**Task goal:** Print out every line, exactly as written.

**Records for this exercise:**
_ _ _ _ _ _ _

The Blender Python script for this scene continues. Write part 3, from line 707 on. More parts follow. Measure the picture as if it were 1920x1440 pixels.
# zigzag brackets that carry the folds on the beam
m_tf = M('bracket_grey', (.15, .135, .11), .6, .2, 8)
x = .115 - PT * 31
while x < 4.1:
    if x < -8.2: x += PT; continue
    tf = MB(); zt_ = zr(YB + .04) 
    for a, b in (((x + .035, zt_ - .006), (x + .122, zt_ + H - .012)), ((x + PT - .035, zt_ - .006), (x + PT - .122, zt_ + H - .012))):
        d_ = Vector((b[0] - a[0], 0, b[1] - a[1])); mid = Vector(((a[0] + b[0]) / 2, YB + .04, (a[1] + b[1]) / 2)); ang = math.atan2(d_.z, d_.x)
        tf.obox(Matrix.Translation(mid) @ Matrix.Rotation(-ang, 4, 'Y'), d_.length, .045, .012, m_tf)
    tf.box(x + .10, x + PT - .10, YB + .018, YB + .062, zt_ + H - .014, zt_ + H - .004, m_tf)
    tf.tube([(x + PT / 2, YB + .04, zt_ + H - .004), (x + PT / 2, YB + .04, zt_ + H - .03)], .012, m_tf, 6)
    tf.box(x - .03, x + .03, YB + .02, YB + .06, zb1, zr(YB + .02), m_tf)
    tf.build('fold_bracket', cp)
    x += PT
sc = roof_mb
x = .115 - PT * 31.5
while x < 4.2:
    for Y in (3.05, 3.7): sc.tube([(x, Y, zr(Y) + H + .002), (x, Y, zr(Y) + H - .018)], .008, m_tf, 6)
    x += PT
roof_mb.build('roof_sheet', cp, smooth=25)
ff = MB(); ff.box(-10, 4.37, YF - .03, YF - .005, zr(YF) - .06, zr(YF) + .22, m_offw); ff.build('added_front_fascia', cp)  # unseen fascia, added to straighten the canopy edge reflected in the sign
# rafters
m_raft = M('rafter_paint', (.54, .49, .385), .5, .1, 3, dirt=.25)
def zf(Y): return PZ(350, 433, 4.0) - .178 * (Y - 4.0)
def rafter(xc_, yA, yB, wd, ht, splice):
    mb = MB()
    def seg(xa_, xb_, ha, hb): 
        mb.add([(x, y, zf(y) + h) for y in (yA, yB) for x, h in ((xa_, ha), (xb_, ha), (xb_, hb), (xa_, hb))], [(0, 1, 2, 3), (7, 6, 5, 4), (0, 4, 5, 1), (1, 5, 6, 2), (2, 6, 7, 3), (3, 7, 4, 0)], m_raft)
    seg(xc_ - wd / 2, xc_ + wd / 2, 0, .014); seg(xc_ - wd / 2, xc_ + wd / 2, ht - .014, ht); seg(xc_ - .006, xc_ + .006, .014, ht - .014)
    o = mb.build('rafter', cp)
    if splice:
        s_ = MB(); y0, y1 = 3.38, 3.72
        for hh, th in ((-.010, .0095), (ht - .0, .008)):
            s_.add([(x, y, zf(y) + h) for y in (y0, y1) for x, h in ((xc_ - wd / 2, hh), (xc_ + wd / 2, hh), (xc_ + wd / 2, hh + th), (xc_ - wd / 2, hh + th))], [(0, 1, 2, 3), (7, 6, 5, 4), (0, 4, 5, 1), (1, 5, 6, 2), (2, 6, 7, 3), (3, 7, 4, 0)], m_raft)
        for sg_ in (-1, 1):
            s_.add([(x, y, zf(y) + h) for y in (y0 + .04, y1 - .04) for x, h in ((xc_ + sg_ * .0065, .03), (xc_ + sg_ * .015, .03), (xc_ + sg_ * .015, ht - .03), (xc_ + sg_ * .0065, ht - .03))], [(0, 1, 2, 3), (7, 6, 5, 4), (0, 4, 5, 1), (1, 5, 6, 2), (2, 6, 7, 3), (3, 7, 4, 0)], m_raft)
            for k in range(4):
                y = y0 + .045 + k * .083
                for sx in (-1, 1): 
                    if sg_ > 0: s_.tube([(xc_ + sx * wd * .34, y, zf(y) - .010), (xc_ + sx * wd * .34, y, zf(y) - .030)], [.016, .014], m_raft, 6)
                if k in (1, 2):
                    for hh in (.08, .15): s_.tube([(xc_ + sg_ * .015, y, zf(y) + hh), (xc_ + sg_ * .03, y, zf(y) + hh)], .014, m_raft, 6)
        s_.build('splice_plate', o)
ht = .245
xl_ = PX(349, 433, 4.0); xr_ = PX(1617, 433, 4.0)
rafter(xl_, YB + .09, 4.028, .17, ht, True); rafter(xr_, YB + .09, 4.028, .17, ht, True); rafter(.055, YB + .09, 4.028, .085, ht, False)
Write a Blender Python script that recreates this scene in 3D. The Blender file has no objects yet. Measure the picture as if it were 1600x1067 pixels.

_ _ _ _ _ _ _

**Answer to this task:**
The Blender Python script for this scene continues. Write part 3, from line 707 on. More parts follow. Measure the picture as if it were 1920x1440 pixels.
# zigzag brackets that carry the folds on the beam
m_tf = M('bracket_grey', (.15, .135, .11), .6, .2, 8)
x = .115 - PT * 31
while x < 4.1:
    if x < -8.2: x += PT; continue
    tf = MB(); zt_ = zr(YB + .04) 
    for a, b in (((x + .035, zt_ - .006), (x + .122, zt_ + H - .012)), ((x + PT - .035, zt_ - .006), (x + PT - .122, zt_ + H - .012))):
        d_ = Vector((b[0] - a[0], 0, b[1] - a[1])); mid = Vector(((a[0] + b[0]) / 2, YB + .04, (a[1] + b[1]) / 2)); ang = math.atan2(d_.z, d_.x)
        tf.obox(Matrix.Translation(mid) @ Matrix.Rotation(-ang, 4, 'Y'), d_.length, .045, .012, m_tf)
    tf.box(x + .10, x + PT - .10, YB + .018, YB + .062, zt_ + H - .014, zt_ + H - .004, m_tf)
    tf.tube([(x + PT / 2, YB + .04, zt_ + H - .004), (x + PT / 2, YB + .04, zt_ + H - .03)], .012, m_tf, 6)
    tf.box(x - .03, x + .03, YB + .02, YB + .06, zb1, zr(YB + .02), m_tf)
    tf.build('fold_bracket', cp)
    x += PT
sc = roof_mb
x = .115 - PT * 31.5
while x < 4.2:
    for Y in (3.05, 3.7): sc.tube([(x, Y, zr(Y) + H + .002), (x, Y, zr(Y) + H - .018)], .008, m_tf, 6)
    x += PT
roof_mb.build('roof_sheet', cp, smooth=25)
ff = MB(); ff.box(-10, 4.37, YF - .03, YF - .005, zr(YF) - .06, zr(YF) + .22, m_offw); ff.build('added_front_fascia', cp)  # unseen fascia, added to straighten the canopy edge reflected in the sign
# rafters
m_raft = M('rafter_paint', (.54, .49, .385), .5, .1, 3, dirt=.25)
def zf(Y): return PZ(350, 433, 4.0) - .178 * (Y - 4.0)
def rafter(xc_, yA, yB, wd, ht, splice):
    mb = MB()
    def seg(xa_, xb_, ha, hb): 
        mb.add([(x, y, zf(y) + h) for y in (yA, yB) for x, h in ((xa_, ha), (xb_, ha), (xb_, hb), (xa_, hb))], [(0, 1, 2, 3), (7, 6, 5, 4), (0, 4, 5, 1), (1, 5, 6, 2), (2, 6, 7, 3), (3, 7, 4, 0)], m_raft)
    seg(xc_ - wd / 2, xc_ + wd / 2, 0, .014); seg(xc_ - wd / 2, xc_ + wd / 2, ht - .014, ht); seg(xc_ - .006, xc_ + .006, .014, ht - .014)
    o = mb.build('rafter', cp)
    if splice:
        s_ = MB(); y0, y1 = 3.38, 3.72
        for hh, th in ((-.010, .0095), (ht - .0, .008)):
            s_.add([(x, y, zf(y) + h) for y in (y0, y1) for x, h in ((xc_ - wd / 2, hh), (xc_ + wd / 2, hh), (xc_ + wd / 2, hh + th), (xc_ - wd / 2, hh + th))], [(0, 1, 2, 3), (7, 6, 5, 4), (0, 4, 5, 1), (1, 5, 6, 2), (2, 6, 7, 3), (3, 7, 4, 0)], m_raft)
        for sg_ in (-1, 1):
            s_.add([(x, y, zf(y) + h) for y in (y0 + .04, y1 - .04) for x, h in ((xc_ + sg_ * .0065, .03), (xc_ + sg_ * .015, .03), (xc_ + sg_ * .015, ht - .03), (xc_ + sg_ * .0065, ht - .03))], [(0, 1, 2, 3), (7, 6, 5, 4), (0, 4, 5, 1), (1, 5, 6, 2), (2, 6, 7, 3), (3, 7, 4, 0)], m_raft)
            for k in range(4):
                y = y0 + .045 + k * .083
                for sx in (-1, 1): 
                    if sg_ > 0: s_.tube([(xc_ + sx * wd * .34, y, zf(y) - .010), (xc_ + sx * wd * .34, y, zf(y) - .030)], [.016, .014], m_raft, 6)
                if k in (1, 2):
                    for hh in (.08, .15): s_.tube([(xc_ + sg_ * .015, y, zf(y) + hh), (xc_ + sg_ * .03, y, zf(y) + hh)], .014, m_raft, 6)
        s_.build('splice_plate', o)
ht = .245
xl_ = PX(349, 433, 4.0); xr_ = PX(1617, 433, 4.0)
rafter(xl_, YB + .09, 4.028, .17, ht, True); rafter(xr_, YB + .09, 4.028, .17, ht, True); rafter(.055, YB + .09, 4.028, .085, ht, False)
Write a Blender Python script that recreates this scene in 3D. The Blender file has no objects yet. Measure the picture as if it were 1600x1067 pixels.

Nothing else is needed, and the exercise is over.